At Random for May 25, 2012

Walk into most local elementary and high schools today, and you probably won’t hear much of anything. The school year closed in most places this week, and the campus grounds are, more than likely, pretty quiet.

But if, just a few days ago, you had been around the places where our youngsters learn, you might have heard something a little different: the announcement of names from a front-stage microphone, followed by waves of sustained applause. Besides graduation, the most glorious day on any school calendar, educators also closed the academic year, as they always do, with a host of banquets and recitals and programs aimed at honoring what their students had achieved.

About the problems in education, you already know. They dominate each day’s headlines, a routine dose of doom and gloom. But it’s heartening, in spite of those challenges, to be reminded that we still close each school year with applause, a hearty ovation for the distance that young minds have managed to travel from the close of one summer to the beginning of another one.

All of this came to mind last week as my wife and I joined other parents at a ceremony to mark the end of our son’s fifth-grade year. His grade included 75 students, which translated, by my rough estimate, into at least 200 awards or citations of one sort or another to recognize what the children had accomplished.

Parenthood, I have learned, involves a lot of clapping — not only for your own son or daughter, but for their friends, team members and classmates who do well. The palms and forearms can get a little tired by the middle of a little league game, commencement or performance; the applause can taper off as parental stamina lags. But the duty remains to put our hands together for some young heart waiting to be filled with the acclamation of an audience, for a boy or girl who needs to know we’re cheering for them.

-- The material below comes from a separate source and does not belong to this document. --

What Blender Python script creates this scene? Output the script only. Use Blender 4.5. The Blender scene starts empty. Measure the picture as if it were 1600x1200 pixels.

At my son’s program, a young man crossed the stage to be recognized by the school librarian for the progress he’d made as a reader. The librarian explained the obstacles the student had faced — and his perseverance in pressing on. From the back of the room, an admiring adult — perhaps it was the boy’s father — rose from his seat in a surge of emotion, clapping and shouting with an enthusiasm normally reserved for sporting arenas when the home team scores. If more of us lavished as much applause on young readers as we do on professional athletes, I thought to myself, then literacy scores across our city would probably skyrocket.

Another student, a young woman, took her turn in the spotlight for the progress she’d made from a lackluster and indifferent student into a learner of great promise. Clapping, then clapping some more, I sensed myself rising to my feet, as if levitated by the moment. Looking around me, I saw other parents standing, too, also lifted by the wave of acclaim sweeping the room.

Our clapping cost us nothing. But maybe, or so I hoped, the young folks on the stage would remember it forever.